普通、我々は神さまとか天国というと高いところをイメージし、神さまが上から人間の世界に下ってくださり、私たちを救い上げてくださると考えがちである。
ところが、本田哲郎『釜ヶ崎と福音』はそれはまやかしだと言う。
神の子は上から下にへりくだった方だという根本的な解釈ミスがすべてに影響を及ぼしている。
イエスは低みに生まれ、低みに立ちつづけ、低みに死んだ。
だから、神さまも下からすべてを支え上げるはたらきをしておられるのではないか。
ゴミとホコリが降りつもるような、低い低い、社会の低み、そこに天の御父のはたらきの場があり、そこからいつも天と地のすべてを見ておられる。
ところが、いつのまにかキリストの教えが宗教という枠組みをとるようになり、上から下にという権威主義的な発想にずれ込んできた。
持っている人が持っていない人に、強い人が弱い人に恩恵をほどこすのを良しとする風潮になっていく。
だったら、病気で、貧しくて、年老いていたら、みんなのお荷物になり、哀れみとほどこしの対象で終わりなのか。
そうではない。
かといって、イエスは私たちに「貧しく小さくなれ」といっているのではない。
小さくなる競争とか、貧しさごっこ、あるいは英雄気取りの発想は傲慢以外のなにものでもない。
曽我量深師の「信に死し、願に生きよ」という言葉を、竹中智秀師は『阿弥陀の国か、天皇の国か』で、このように指摘している。
では、どう生きることが願に生きることになるのか。
大事なのは、人の痛み、苦しみ、さびしさ、悔しさ、怒りをしっかり受け止め、いましんどい思いをしているその人がいちばん願っていることをいっしょに実現させることです。
相手の立場に立って考えようとするのではなく、相手の立場には金輪際立てないというところから発想しなおす。
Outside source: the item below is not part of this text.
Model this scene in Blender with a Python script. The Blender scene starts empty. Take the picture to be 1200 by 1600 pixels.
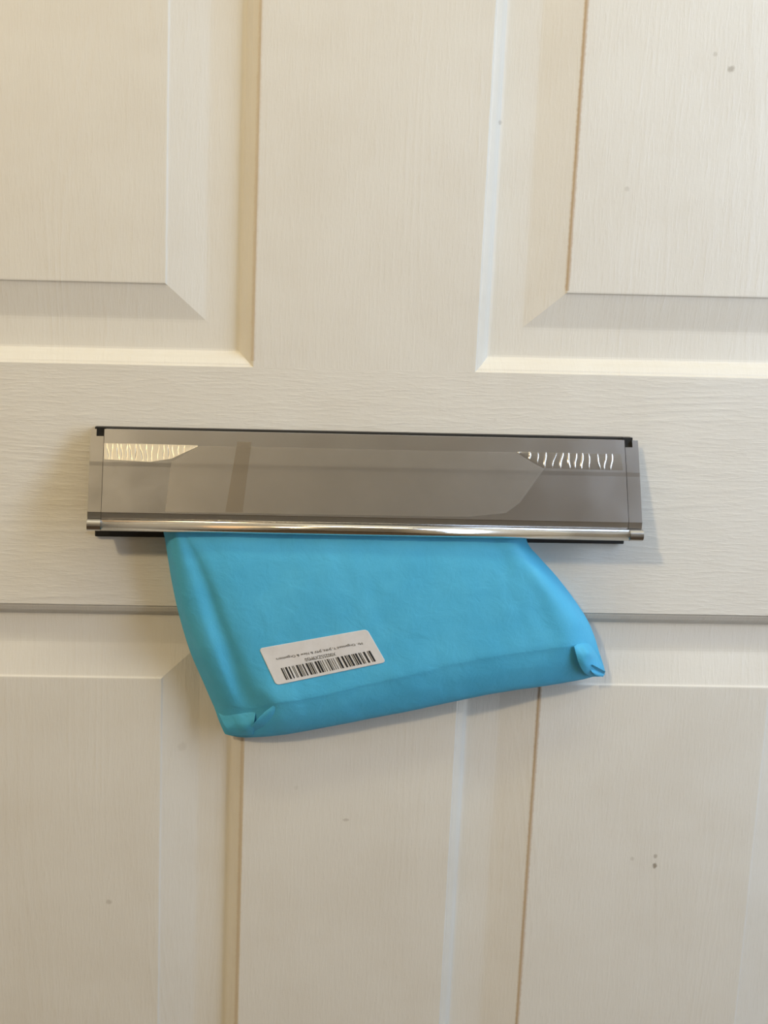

ただ大事なのは、自分よりも多くの苦労をし、痛みを知っている先輩たちの方が、はるかにゆたかな感性を持っていることを認めて協力することです。そして少しずつ少しずつ、いつも何かを教えてもらおうという気持ちで関わること。(略)
いちばん貧しく、小さくされがちな仲間たちに対して、尊重し尊敬の念をもって関わりなさいといっているのです。
『阿弥陀の国か、天皇の国か』に、和辻哲郎のこんなエピソードが紹介されている。
和辻哲郎の父親がなくなり、葬式をすることになった。
その地方の風習として、葬式を出した家の者たちは会葬者が帰っていく時、土下座して礼を述べることになっている。
東京大学教授の和辻哲郎は「このようないなかの人々にどうして土下座などできようか」と思った。
しかし、やむを得ず土下座をし、会葬者の足音を聞き、わらじを見ていると、大地の心とでもいうべきものがよみがえってくる。
自分は一人で生きてきて、一人でえらくなったと思っていたが、大衆に支えられてきた。
その大衆に唾を吐きかけていたことに、土下座をして初めてわかった。
竹中智秀師はこのあとに諸仏供養について話す。
聖書に出てくる愛(アガペー)とは、神の人間に対する愛のことである。
そして、神が人間を愛するように、人間もお互い愛し合いなさいということである。
本田神父の言っていることは竹中智秀師の話と通じるように思う。
ほんとうにだれかの支えが欲しいとき、助けてもらいたいとき、ただ明るい人、喜びいっぱいの人というのは何の役にもたちません。痛みを知っている人こそが、力を与えてくれるのです。
「慰める」ということの本来の意味は「痛みを共感、共有する」ことなんだそうだ。
中立の立場をかなぐりすてて、今しいたげられ、苦しんでいるその人の側にしっかりと立ち、抑圧を取りのぞいて苦しみから解放すること。
頭で考えておしまいではなく、具体的に行動する。
現代世界の貧困は、たまたま出現したというものではなく、作り出されたものです。富と権力の恩恵に浴しつづけたい人たちによる政治と経済政策によって、意図的に作り出されたものであることに気づくのです。(略)
わたしたちの怒りの矛先は、こういう社会や制度の責任あるリーダーたち、権力の座にいる者たちに向かうでしょう。洋の東西を問わず、アジアでもアフリカでも、富と権力の座にある者たちこそ諸悪の根源だと思えてくるものです。
世界を変えることなどできそうもないと思うが、江川紹子『名張毒ぶどう酒殺人事件・6人目の犠牲者』に、取材や執筆の動機を書いてあるそうだ。
「目の前でうめき声をあげている人の発見」でもある。
なるほど、こういうことかと思った。